By Fred Kibor And Silah Koskei | Apr 21st 2016 | 2 min read

Two families have been awarded Sh8 billion in compensation over illegal acquisition of their land by State agencies.

The High Court in Eldoret ordered Kenya Pipeline Ltd and Kenya Ports Authority (KPA) to pay the families, who come from Uasin Gishu County, for grabbing their 1,150 acres of land 30 years ago.

Others named in the suit and compelled to pay the compensation are Nathaniel Lagat, a previous co-owner of the land, the Land Commission, now the National Lands Commission, Ministry of Lands and the Director of Survey.

The two families and three other co-owners stated that they purchased 3,236 acres of land in 1977 but part of it was later illegally sub-divided without their consent and allocated to individuals and the two State agencies.

In his land mark ruling, Justice Anthony Ombwayo awarded the estate of Thomas Kipkogei Yator (deceased) Sh3.8 billion for the loss of 546 acres of land. The judge also directed that the estate of William Kimngeny Leting (deceased) be paid Sh 4.1 billion for the loss of 604 acres of land.

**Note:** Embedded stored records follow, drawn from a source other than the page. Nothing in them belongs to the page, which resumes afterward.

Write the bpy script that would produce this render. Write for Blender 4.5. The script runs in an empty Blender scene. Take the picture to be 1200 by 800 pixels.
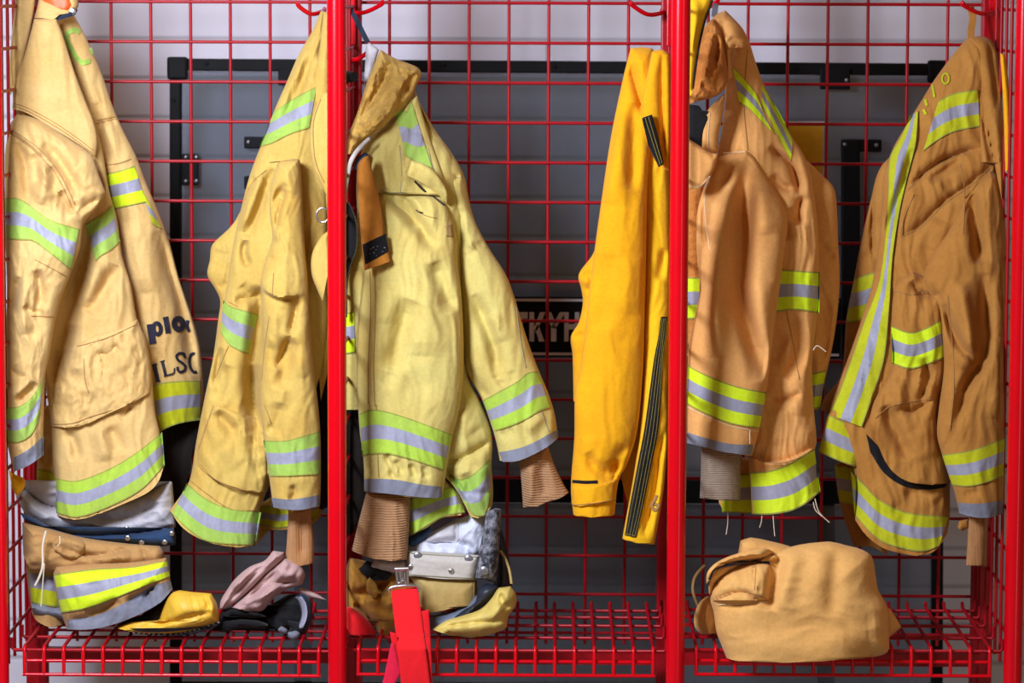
import bpy, bmesh, math, random
import numpy as np
from mathutils import Matrix, Vector, Euler

SC = bpy.context.scene
COL = SC.collection
random.seed(7)

# ------------------------------------------------------------------ camera
F_PX = 3960.0
CAM_LOC = np.array((0.0, -6.0, 1.65))
CAM_ROT = Euler((math.radians(90 - 6.0), math.radians(0.0), math.radians(0.6)), 'XYZ')
ROLL = math.radians(0.22)
CM = CAM_ROT.to_matrix() @ Matrix.Rotation(ROLL, 3, 'Z')
CMN = np.array(CM)

def make_camera():
    cam = bpy.data.cameras.new('camera')
    cam.sensor_width = 36.0
    cam.lens = F_PX / 1200.0 * 36.0
    o = bpy.data.objects.new('camera', cam)
    COL.objects.link(o)
    o.matrix_world = Matrix.Translation(Vector(CAM_LOC)) @ CM.to_4x4()
    cam.dof.use_dof = True
    cam.dof.focus_distance = 6.13
    cam.dof.aperture_fstop = 4.5
    cam.clip_end = 60
    SC.camera = o

def W(px, py, y):
    """world points on the depth y (metres behind the front posts) seen at a photo position"""
    px = np.atleast_1d(np.asarray(px, float)); py = np.atleast_1d(np.asarray(py, float))
    y = np.broadcast_to(np.asarray(y, float), px.shape)
    d = np.stack([(px - 600.0) / F_PX, (400.0 - py) / F_PX, -np.ones_like(px)], -1) @ CMN.T
    t = (y - CAM_LOC[1]) / d[:, 1]
    return CAM_LOC + d * t[:, None]

def W1(px, py, y):
    return Vector(W(px, py, y)[0])

def proj(p):
    v = (np.asarray(p, float) - CAM_LOC) @ CMN
    return 600 + F_PX * v[0] / -v[2], 400 - F_PX * v[1] / -v[2]

# ------------------------------------------------------------------ scene tree
def thing(name, label, cat, loc=(0, 0, 0), group=None):
    o = bpy.data.objects.new(name, None); COL.objects.link(o)
    o.empty_display_size = 0.05
    o.location = loc; o['label'] = label; o['category'] = cat
    if group: o['group'] = group
    return o

def link_mesh(name, me, mats, parent=None, label=None):
    o = bpy.data.objects.new(name, me); COL.objects.link(o)
    if not isinstance(mats, (list, tuple)): mats = [mats]
    for m in mats: me.materials.append(m)
    if parent is not None:
        top = Vector(parent.location)
        pp = parent.parent
        while pp is not None:
            top = top + Vector(pp.location); pp = pp.parent
        me.transform(Matrix.Translation(-top))
        o.parent = parent
    if label: o['label'] = label
    return o

def mesh_from(name, verts, faces, matidx=None, smooth=True, sharp=55, merge=2e-5):
    me = bpy.data.meshes.new(name)
    bm = bmesh.new()
    vs = [bm.verts.new(v) for v in verts]
    for i, f in enumerate(faces):
        if len(set(f)) < 3: continue
        try:
            bf = bm.faces.new([vs[k] for k in f])
        except ValueError:
            continue
        bf.smooth = smooth
        if matidx is not None: bf.material_index = matidx[i]
    if merge: bmesh.ops.remove_doubles(bm, verts=bm.verts, dist=merge)
    bmesh.ops.recalc_face_normals(bm, faces=bm.faces)
    bm.to_mesh(me); bm.free()
    if smooth:
        try: me.set_sharp_from_angle(angle=math.radians(sharp))
        except Exception: pass
    return me

class MB:
    """collects boxes, tubes and so on into ONE mesh"""
    def __init__(s): s.v = []; s.f = []; s.m = []
    def add(s, vs, fs, mi=0):
        b = len(s.v); s.v += [tuple(v) for v in vs]
        for f in fs: s.f.append(tuple(b + k for k in f)); s.m.append(mi)
    def box(s, c, size, rot=None, mi=0, bev=0.0):
        bm = bmesh.new(); bmesh.ops.create_cube(bm, size=1.0)
        for v in bm.verts: v.co = Vector((v.co.x * size[0], v.co.y * size[1], v.co.z * size[2]))
        if bev: bmesh.ops.bevel(bm, geom=list(bm.edges), offset=bev, segments=2, affect='EDGES', profile=0.6)
        M = Matrix.Translation(Vector(c)) @ (rot.to_4x4() if rot is not None else Matrix.Identity(4))
        bm.verts.index_update()
        s.add([M @ v.co for v in bm.verts], [[v.index for v in f.verts] for f in bm.faces], mi)
        bm.free()
    def tube(s, pts, r, n=8, mi=0, cap=True):
        pts = [Vector(p) for p in pts]
        rs = r if isinstance(r, (list, tuple)) else [r] * len(pts)
        vs = []; fs = []
        up = None
        for i, p in enumerate(pts):
            a = pts[max(i - 1, 0)]; b = pts[min(i + 1, len(pts) - 1)]
            t = (b - a).normalized()
            if up is None:
                up = Vector((0, 0, 1)) if abs(t.z) < 0.9 else Vector((0, 1, 0))
            x = t.cross(up).normalized(); up = x.cross(t).normalized()
            for k in range(n):
                an = 2 * math.pi * k / n
                vs.append(p + (x * math.cos(an) + up * math.sin(an)) * rs[i])
        for i in range(len(pts) - 1):
            for k in range(n):
                k2 = (k + 1) % n
                fs.append((i * n + k, i * n + k2, (i + 1) * n + k2, (i + 1) * n + k))
        if cap:
            fs.append(tuple(range(n - 1, -1, -1)))
            fs.append(tuple((len(pts) - 1) * n + k for k in range(n)))
        s.add(vs, fs, mi)
    def build(s, name, mats, parent=None, smooth=True, label=None, sharp=50):
        me = mesh_from(name, s.v, s.f, s.m, smooth, sharp, merge=0)
        return link_mesh(name, me, mats, parent, label)

def bez(pts, n=6):
    """smooth 3D polyline through points"""
    P = [np.asarray(p, float) for p in pts]; out = []
    for i in range(len(P) - 1):
        p0 = P[max(i - 1, 0)]; p1 = P[i]; p2 = P[i + 1]; p3 = P[min(i + 2, len(P) - 1)]
        for k in range(n):
            t = k / n
            out.append(0.5 * ((2 * p1) + (-p0 + p2) * t + (2 * p0 - 5 * p1 + 4 * p2 - p3) * t * t + (-p0 + 3 * p1 - 3 * p2 + p3) * t ** 3))
    out.append(P[-1])
    return [Vector(p) for p in out]

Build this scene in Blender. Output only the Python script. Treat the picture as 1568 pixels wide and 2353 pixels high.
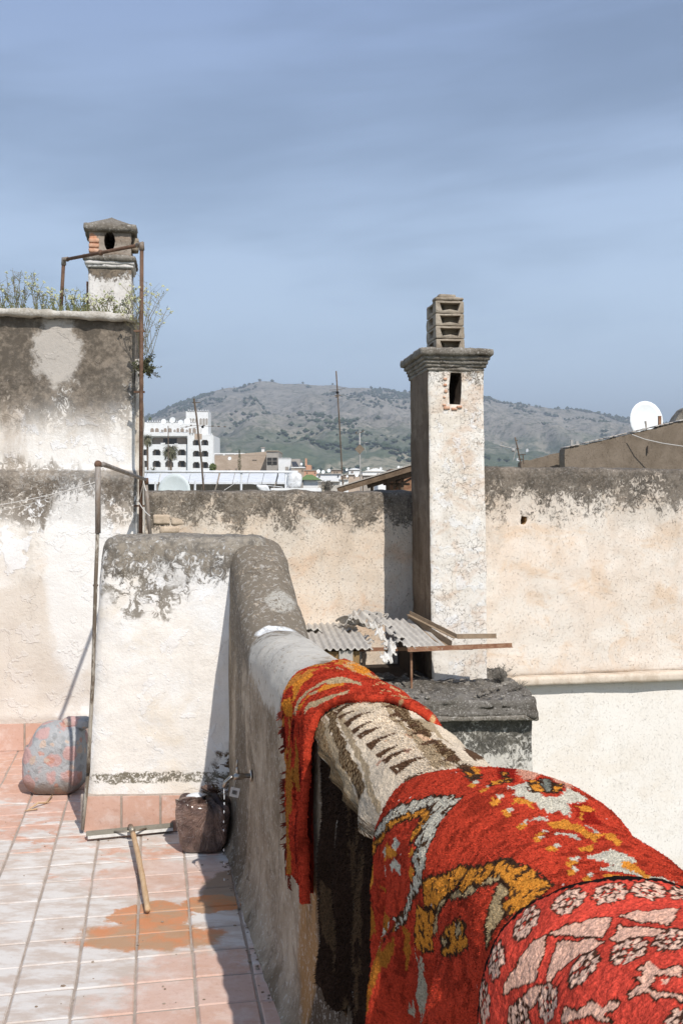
import bpy, bmesh, math, random
import numpy as np
from mathutils import Vector, Matrix
random.seed(7); rng = np.random.default_rng(7)
for o in list(bpy.data.objects): bpy.data.objects.remove(o)
sc = bpy.context.scene; C = sc.collection

# ------------------------------------------------------------ camera, sky, sun, exposure
F = 2287.0; EYE = 1.65; HZ = 1130.0                    # focal length and horizon of the photograph (1568 x 2352 units)
cam = bpy.data.cameras.new('camera'); co = bpy.data.objects.new('camera', cam); C.objects.link(co)
cam.sensor_fit = 'VERTICAL'; cam.sensor_height = 36.0; cam.lens = F / 2352 * 36
cam.shift_y = -(1176 - HZ) / 2352; cam.clip_end = 30000; cam.clip_start = 0.05
co.location = (0, 0, EYE); co.rotation_euler = (math.radians(90), 0, 0); sc.camera = co
LIGHT = Vector((-.40, .87, -1.0))
sun = bpy.data.lights.new('sun', 'SUN'); sun.energy = 4.8; sun.angle = math.radians(.55); sun.color = (1, .965, .92)
so = bpy.data.objects.new('sun', sun); C.objects.link(so); so.location = (3, -6, 12)
so.rotation_euler = LIGHT.to_track_quat('-Z', 'Y').to_euler()
W = bpy.data.worlds.new('World'); sc.world = W; W.use_nodes = True
sc.view_settings.view_transform = 'Standard'; sc.view_settings.look = 'None'
try: sc.cycles.diffuse_bounces = 2
except Exception: pass
sc.view_settings.exposure = 0.0; sc.view_settings.gamma = 1; sc.view_settings.use_curve_mapping = False

# ------------------------------------------------------------ node helper
class NT:
    def __init__(s, tree): s.t = tree; s.n = tree.nodes; s.l = tree.links
    def node(s, kind, **kw):
        n = s.n.new(kind)
        for k, v in kw.items(): setattr(n, k, v)
        return n
    def put(s, sock, v):
        if isinstance(v, bpy.types.NodeSocket): s.l.new(v, sock)
        elif isinstance(v, (tuple, list)) and len(v) == 3 and sock.type == 'RGBA': sock.default_value = (*v, 1)
        else: sock.default_value = v
    def pos(s): return s.node('ShaderNodeNewGeometry').outputs['Position']
    def vm(s, op, a, b):
        n = s.node('ShaderNodeVectorMath', operation=op); s.put(n.inputs[0], a); s.put(n.inputs[1], b)
        return n.outputs['Value'] if op in ('LENGTH', 'DISTANCE', 'DOT_PRODUCT') else n.outputs['Vector']
    def m(s, op, a, b=0.0, clamp=False):
        n = s.node('ShaderNodeMath', operation=op); n.use_clamp = clamp
        s.put(n.inputs[0], a); s.put(n.inputs[1], b); return n.outputs[0]
    def noise(s, vec, scale, detail=4, rough=.6, dist=0):
        n = s.node('ShaderNodeTexNoise'); s.put(n.inputs['Vector'], vec); n.inputs['Scale'].default_value = scale
        n.inputs['Detail'].default_value = detail; n.inputs['Roughness'].default_value = rough; n.inputs['Distortion'].default_value = dist
        return n.outputs[0]
    def noisec(s, vec, scale, detail=2):
        n = s.node('ShaderNodeTexNoise'); s.put(n.inputs['Vector'], vec); n.inputs['Scale'].default_value = scale
        n.inputs['Detail'].default_value = detail; return n.outputs['Color']
    def vor(s, vec, scale, feature='F1', rand=1.0):
        n = s.node('ShaderNodeTexVoronoi', feature=feature); s.put(n.inputs['Vector'], vec); n.inputs['Scale'].default_value = scale
        n.inputs['Randomness'].default_value = rand; return n.outputs['Distance']
    def step(s, v, a, b, lo=0.0, hi=1.0):
        n = s.node('ShaderNodeMapRange', interpolation_type='SMOOTHSTEP'); s.put(n.inputs[0], v)
        s.put(n.inputs[1], a); s.put(n.inputs[2], b); n.inputs[3].default_value = lo; n.inputs[4].default_value = hi
        return n.outputs[0]
    def mix(s, f, a, b, mode='MIX'):
        n = s.node('ShaderNodeMix', data_type='RGBA', blend_type=mode); s.put(n.inputs[0], f)
        s.put(n.inputs[6], a); s.put(n.inputs[7], b); return n.outputs[2]
    def sep(s, v):
        n = s.node('ShaderNodeSeparateXYZ'); s.put(n.inputs[0], v); return n.outputs
    def comb(s, x, y, z):
        n = s.node('ShaderNodeCombineXYZ'); s.put(n.inputs[0], x); s.put(n.inputs[1], y); s.put(n.inputs[2], z); return n.outputs[0]
    def bump(s, h, dist, strength=1.0, normal=None):
        n = s.node('ShaderNodeBump'); s.put(n.inputs['Height'], h); n.inputs['Distance'].default_value = dist
        n.inputs['Strength'].default_value = strength
        if normal is not None: s.put(n.inputs['Normal'], normal)
        return n.outputs[0]

def material(name, color=(.5, .5, .5), rough=.9, metal=0.0, spec=.25):
    m = bpy.data.materials.new(name); m.use_nodes = True; t = NT(m.node_tree)
    b = m.node_tree.nodes['Principled BSDF']
    b.inputs['Base Color'].default_value = (*color, 1); b.inputs['Roughness'].default_value = rough
    b.inputs['Metallic'].default_value = metal; b.inputs['Specular IOR Level'].default_value = spec
    return m, t, b

# sky: Nishita with thin high cloud laid over it in broad bands
t = NT(W.node_tree); bg = W.node_tree.nodes['Background']
sky = t.node('ShaderNodeTexSky', sky_type='NISHITA'); sky.sun_disc = False
sky.sun_elevation = math.asin(1 / LIGHT.length); sky.sun_rotation = math.atan2(-LIGHT.x, -LIGHT.y)
band2 = 0
sky.altitude = 400; sky.air_density = 1.0; sky.dust_density = 1.2; sky.ozone_density = 1.5
gv = t.node('ShaderNodeTexCoord').outputs['Generated']
x, y, z = t.sep(gv)
tilt = t.m('ADD', z, t.m('MULTIPLY', x, -.10))
band = t.noise(t.comb(t.m('MULTIPLY', x, 1.1), t.m('MULTIPLY', y, .9), t.m('MULTIPLY', tilt, 4.5)), 1.55, 4, .5, .3)
wisp = t.noise(t.comb(t.m('MULTIPLY', x, 2.5), y, t.m('MULTIPLY', tilt, 17)), 2.2, 6, .6, .6)
veil = t.m('ADD', t.m('MULTIPLY', band, .88), t.m('MULTIPLY', wisp, .12))
vm = t.step(veil, .36, .64)
hs = t.node('ShaderNodeHueSaturation'); hs.inputs['Saturation'].default_value = 1.0; t.put(hs.inputs['Color'], sky.outputs[0])
lowc = t.step(z, .04, .50)
cloud = t.mix(lowc, (7.4, 9.6, 12.2), (2.75, 3.95, 6.7))
t.put(bg.inputs['Color'], t.mix(t.m('ADD', t.m('MULTIPLY', vm, .66), .32), hs.outputs[0], cloud)); bg.inputs['Strength'].default_value = .10

# ------------------------------------------------------------ geometry helpers
def P(x, y, d): return Vector(((x - 784) / F * d, d, EYE - (y - HZ) / F * d))
def XX(x, d): return (x - 784) / F * d
def ZZ(y, d): return EYE - (y - HZ) / F * d
def tag(o, label=None, cat=None, group=None, kind=None):
    if label: o['label'] = label
    if cat: o['category'] = cat
    if group: o['group'] = group
    if kind: o['kind'] = kind
    return o
def empty(name, loc=(0, 0, 0), rz=0.0, label=None, cat=None, group=None):
    o = bpy.data.objects.new(name, None); C.objects.link(o); o.location = loc; o.rotation_euler = (0, 0, rz)
    o.empty_display_size = .1
    return tag(o, label, cat, group)
def link(name, me, parent=None, loc=None, rz=0.0):
    o = bpy.data.objects.new(name, me); C.objects.link(o)
    if parent: o.parent = parent
    if loc is not None: o.location = loc
    if rz: o.rotation_euler = (0, 0, rz)
    return o
def smooth(me, v=True):
    me.polygons.foreach_set('use_smooth', [v] * len(me.polygons))
def mesh(name, V, Fc, mat=None, sm=False, merge=False):
    me = bpy.data.meshes.new(name)
    me.from_pydata([tuple(map(float, v)) for v in V], [], [tuple(map(int, f)) for f in Fc])
    if merge:
        bm = bmesh.new(); bm.from_mesh(me); bmesh.ops.remove_doubles(bm, verts=bm.verts, dist=1e-5); bm.to_mesh(me); bm.free()
    if mat: me.materials.append(mat)
    smooth(me, sm); me.update(); return me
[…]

The petitioners in their submission had averred that the State agencies had embarked on creation of illegal parcels of land that were allocated as government land to beneficiaries, majority of whom were undeserving, at the expense of the legal owners.

The judge also granted an additional Sh500 million as profit for loss of land use for the last 30 years.

The land is located along the Eldoret-Uganda highway and classified as Block 3 (King’ong’o) that was later sub-divided into 335 parcels. It stretches for about 2.5 kilometres from Huruma estate to Maili Nne.

It was submitted that the land was later renamed Eldoret Municipality Block 15/1 without the consent or knowledge of the registered owners, causing leasing titles  to be surrendered  to the Government.

Quiet enjoyment

The court established that the constitutional rights of the petitioners to own land and have quiet enjoyment had been violated. The families through lawyer Javan Kipnyekwei, had implicated powerful individuals in the past government in the illegal acquisition of their land, saying they decided to seek justice in 2002.

An independent valuer had estimated the value of the prime land at Sh21 billion, which the court stated was reasonable and not controverted.

Lawyer Stephen Kiambi for the defence had argued the suit should be dismissed as it was an after thought, as the land was acquired more than 30 years ago. Uasin Gishu County Land Registrar Dorothy Leting claimed KPA paid Sh1,498,490 through the district commissioner’s office to the land owners. The judge issued 30 days for the parties to appeal the ruling.